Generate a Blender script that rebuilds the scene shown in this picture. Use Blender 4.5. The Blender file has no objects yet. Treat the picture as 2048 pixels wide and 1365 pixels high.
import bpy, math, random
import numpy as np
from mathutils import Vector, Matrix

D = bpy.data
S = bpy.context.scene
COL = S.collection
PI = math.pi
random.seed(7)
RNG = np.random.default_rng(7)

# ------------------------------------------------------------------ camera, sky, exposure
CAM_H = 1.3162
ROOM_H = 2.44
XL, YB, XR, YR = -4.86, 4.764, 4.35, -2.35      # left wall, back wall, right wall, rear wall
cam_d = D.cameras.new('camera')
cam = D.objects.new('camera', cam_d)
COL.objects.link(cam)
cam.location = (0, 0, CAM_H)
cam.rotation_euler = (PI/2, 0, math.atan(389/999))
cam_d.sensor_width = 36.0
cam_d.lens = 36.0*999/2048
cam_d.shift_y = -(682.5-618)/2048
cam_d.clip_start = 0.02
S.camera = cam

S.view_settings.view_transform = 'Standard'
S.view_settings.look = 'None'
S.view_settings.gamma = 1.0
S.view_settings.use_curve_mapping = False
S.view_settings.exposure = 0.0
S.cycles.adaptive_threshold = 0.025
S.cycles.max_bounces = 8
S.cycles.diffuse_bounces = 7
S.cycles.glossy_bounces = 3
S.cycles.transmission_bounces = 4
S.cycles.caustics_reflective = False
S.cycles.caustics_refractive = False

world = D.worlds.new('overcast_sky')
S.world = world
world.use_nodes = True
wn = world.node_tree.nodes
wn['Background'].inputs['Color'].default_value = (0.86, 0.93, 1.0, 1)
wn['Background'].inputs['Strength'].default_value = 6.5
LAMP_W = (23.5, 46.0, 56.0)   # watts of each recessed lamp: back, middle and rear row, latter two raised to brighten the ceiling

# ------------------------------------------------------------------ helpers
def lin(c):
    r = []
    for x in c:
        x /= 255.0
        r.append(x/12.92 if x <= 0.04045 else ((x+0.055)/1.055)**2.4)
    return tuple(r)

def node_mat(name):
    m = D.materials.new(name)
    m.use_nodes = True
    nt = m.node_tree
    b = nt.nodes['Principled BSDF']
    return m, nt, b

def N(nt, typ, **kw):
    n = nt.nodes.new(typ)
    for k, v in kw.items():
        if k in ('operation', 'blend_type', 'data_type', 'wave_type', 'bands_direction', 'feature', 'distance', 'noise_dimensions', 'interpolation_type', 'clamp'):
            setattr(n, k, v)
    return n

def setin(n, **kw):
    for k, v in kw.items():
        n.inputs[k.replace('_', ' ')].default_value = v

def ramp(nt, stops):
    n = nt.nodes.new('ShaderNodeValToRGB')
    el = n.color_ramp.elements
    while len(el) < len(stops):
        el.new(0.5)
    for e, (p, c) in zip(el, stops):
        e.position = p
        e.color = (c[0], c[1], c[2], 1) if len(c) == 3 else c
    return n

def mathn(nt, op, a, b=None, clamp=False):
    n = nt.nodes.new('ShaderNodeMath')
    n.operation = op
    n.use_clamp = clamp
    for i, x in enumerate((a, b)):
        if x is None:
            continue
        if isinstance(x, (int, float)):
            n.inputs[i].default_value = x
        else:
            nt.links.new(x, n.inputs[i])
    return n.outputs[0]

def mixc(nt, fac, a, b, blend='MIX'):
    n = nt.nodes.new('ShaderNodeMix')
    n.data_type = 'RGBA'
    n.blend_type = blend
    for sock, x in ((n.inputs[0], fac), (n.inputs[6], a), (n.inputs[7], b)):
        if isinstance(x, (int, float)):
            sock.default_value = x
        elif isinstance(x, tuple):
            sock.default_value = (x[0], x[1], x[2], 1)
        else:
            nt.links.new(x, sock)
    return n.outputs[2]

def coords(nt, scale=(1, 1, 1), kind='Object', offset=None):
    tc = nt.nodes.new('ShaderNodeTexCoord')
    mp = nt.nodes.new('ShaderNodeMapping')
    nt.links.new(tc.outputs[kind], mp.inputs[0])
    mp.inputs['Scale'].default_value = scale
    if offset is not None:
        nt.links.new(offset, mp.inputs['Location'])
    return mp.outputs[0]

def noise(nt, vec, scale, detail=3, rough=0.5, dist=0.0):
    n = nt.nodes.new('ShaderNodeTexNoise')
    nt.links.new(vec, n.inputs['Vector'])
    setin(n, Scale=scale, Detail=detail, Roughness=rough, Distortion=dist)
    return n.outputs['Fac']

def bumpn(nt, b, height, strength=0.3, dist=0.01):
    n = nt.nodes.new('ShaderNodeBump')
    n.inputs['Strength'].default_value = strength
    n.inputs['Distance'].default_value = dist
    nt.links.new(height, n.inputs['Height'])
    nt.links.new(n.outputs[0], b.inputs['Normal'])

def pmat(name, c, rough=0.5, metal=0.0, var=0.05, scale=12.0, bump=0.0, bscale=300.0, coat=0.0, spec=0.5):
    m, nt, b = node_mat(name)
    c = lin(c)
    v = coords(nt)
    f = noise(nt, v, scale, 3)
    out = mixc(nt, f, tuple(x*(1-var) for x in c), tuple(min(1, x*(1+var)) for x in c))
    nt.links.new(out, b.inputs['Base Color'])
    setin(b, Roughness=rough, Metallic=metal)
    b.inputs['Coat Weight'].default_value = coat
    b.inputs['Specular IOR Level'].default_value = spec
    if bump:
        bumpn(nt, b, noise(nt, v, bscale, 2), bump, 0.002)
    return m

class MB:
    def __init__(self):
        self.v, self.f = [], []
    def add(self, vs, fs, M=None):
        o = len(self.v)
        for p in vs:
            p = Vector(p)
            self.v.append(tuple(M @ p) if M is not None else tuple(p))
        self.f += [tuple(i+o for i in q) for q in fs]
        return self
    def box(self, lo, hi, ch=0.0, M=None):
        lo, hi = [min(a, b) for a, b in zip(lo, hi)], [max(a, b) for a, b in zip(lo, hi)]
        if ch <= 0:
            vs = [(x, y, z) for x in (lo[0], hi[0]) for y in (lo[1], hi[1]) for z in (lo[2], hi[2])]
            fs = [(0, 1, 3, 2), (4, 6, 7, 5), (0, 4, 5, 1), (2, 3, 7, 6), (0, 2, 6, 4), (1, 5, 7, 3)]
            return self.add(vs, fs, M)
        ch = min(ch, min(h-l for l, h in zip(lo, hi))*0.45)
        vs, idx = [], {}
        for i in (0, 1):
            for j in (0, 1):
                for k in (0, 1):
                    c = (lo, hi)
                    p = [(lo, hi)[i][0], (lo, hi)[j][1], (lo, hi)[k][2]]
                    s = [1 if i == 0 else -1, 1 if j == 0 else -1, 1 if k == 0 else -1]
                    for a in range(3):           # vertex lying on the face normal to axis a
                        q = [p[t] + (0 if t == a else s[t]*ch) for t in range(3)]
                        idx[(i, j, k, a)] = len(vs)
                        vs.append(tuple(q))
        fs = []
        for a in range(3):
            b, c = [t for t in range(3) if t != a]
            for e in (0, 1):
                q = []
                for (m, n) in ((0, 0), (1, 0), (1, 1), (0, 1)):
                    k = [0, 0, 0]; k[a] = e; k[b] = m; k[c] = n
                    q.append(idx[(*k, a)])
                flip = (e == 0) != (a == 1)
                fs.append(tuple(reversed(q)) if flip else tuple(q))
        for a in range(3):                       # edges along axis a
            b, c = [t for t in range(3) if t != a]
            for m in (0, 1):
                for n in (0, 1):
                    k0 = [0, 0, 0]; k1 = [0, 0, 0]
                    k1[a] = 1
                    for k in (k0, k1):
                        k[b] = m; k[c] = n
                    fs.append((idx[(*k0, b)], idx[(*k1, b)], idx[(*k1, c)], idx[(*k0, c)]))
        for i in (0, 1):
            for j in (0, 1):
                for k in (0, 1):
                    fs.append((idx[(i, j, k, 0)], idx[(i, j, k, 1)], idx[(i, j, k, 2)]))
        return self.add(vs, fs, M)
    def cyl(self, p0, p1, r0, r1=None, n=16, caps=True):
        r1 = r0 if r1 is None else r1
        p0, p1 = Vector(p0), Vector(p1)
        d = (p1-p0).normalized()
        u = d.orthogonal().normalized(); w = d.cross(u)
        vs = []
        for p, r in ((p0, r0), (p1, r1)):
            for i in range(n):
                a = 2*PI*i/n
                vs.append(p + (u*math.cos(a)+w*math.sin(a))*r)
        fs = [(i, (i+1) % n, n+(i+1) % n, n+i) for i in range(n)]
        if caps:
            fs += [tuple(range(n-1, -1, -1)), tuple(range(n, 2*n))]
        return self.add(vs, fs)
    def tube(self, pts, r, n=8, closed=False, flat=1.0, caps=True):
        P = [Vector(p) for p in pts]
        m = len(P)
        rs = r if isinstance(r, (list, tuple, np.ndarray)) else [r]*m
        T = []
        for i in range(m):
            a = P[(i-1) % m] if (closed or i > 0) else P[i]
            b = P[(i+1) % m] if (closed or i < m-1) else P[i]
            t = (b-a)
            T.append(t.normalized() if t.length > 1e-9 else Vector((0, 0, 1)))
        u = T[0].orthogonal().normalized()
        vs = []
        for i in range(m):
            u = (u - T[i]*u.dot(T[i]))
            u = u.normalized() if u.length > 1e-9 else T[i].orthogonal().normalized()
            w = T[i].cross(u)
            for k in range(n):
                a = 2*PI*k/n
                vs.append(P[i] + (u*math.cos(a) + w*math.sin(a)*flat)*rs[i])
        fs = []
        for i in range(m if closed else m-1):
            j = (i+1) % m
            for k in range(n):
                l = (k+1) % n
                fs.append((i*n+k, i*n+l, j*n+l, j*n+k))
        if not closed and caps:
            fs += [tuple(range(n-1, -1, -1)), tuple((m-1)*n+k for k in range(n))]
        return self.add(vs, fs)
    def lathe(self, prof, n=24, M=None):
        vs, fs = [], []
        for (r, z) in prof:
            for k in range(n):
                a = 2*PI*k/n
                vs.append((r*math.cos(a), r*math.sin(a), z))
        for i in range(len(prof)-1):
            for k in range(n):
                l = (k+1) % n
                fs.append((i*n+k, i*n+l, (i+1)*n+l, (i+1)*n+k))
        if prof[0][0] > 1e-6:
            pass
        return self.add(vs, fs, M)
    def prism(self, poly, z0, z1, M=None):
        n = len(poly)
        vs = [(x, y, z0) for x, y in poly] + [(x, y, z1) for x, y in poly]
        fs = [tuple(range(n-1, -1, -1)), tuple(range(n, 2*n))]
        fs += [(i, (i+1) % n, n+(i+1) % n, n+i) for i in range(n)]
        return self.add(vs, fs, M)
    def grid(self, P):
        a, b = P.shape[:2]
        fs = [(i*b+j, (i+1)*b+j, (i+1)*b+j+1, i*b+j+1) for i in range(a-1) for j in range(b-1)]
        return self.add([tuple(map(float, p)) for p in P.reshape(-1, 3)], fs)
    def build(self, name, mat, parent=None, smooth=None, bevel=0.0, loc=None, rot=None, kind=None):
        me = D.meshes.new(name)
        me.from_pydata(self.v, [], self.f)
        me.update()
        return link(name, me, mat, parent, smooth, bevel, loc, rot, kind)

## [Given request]
Return a word-for-word copy of the lines from the beginning of the listing to the line holding "LAMP_W = (23.5, 46.0, 56.0)", both kept.

## [Response for this exercise]
Generate a Blender script that rebuilds the scene shown in this picture. Use Blender 4.5. The Blender file has no objects yet. Treat the picture as 2048 pixels wide and 1365 pixels high.
import bpy, math, random
import numpy as np
from mathutils import Vector, Matrix

D = bpy.data
S = bpy.context.scene
COL = S.collection
PI = math.pi
random.seed(7)
RNG = np.random.default_rng(7)

# ------------------------------------------------------------------ camera, sky, exposure
CAM_H = 1.3162
ROOM_H = 2.44
XL, YB, XR, YR = -4.86, 4.764, 4.35, -2.35      # left wall, back wall, right wall, rear wall
cam_d = D.cameras.new('camera')
cam = D.objects.new('camera', cam_d)
COL.objects.link(cam)
cam.location = (0, 0, CAM_H)
cam.rotation_euler = (PI/2, 0, math.atan(389/999))
cam_d.sensor_width = 36.0
cam_d.lens = 36.0*999/2048
cam_d.shift_y = -(682.5-618)/2048
cam_d.clip_start = 0.02
S.camera = cam

S.view_settings.view_transform = 'Standard'
S.view_settings.look = 'None'
S.view_settings.gamma = 1.0
S.view_settings.use_curve_mapping = False
S.view_settings.exposure = 0.0
S.cycles.adaptive_threshold = 0.025
S.cycles.max_bounces = 8
S.cycles.diffuse_bounces = 7
S.cycles.glossy_bounces = 3
S.cycles.transmission_bounces = 4
S.cycles.caustics_reflective = False
S.cycles.caustics_refractive = False

world = D.worlds.new('overcast_sky')
S.world = world
world.use_nodes = True
wn = world.node_tree.nodes
wn['Background'].inputs['Color'].default_value = (0.86, 0.93, 1.0, 1)
wn['Background'].inputs['Strength'].default_value = 6.5
LAMP_W = (23.5, 46.0, 56.0)   # watts of each recessed lamp: back, middle and rear row, latter two raised to brighten the ceiling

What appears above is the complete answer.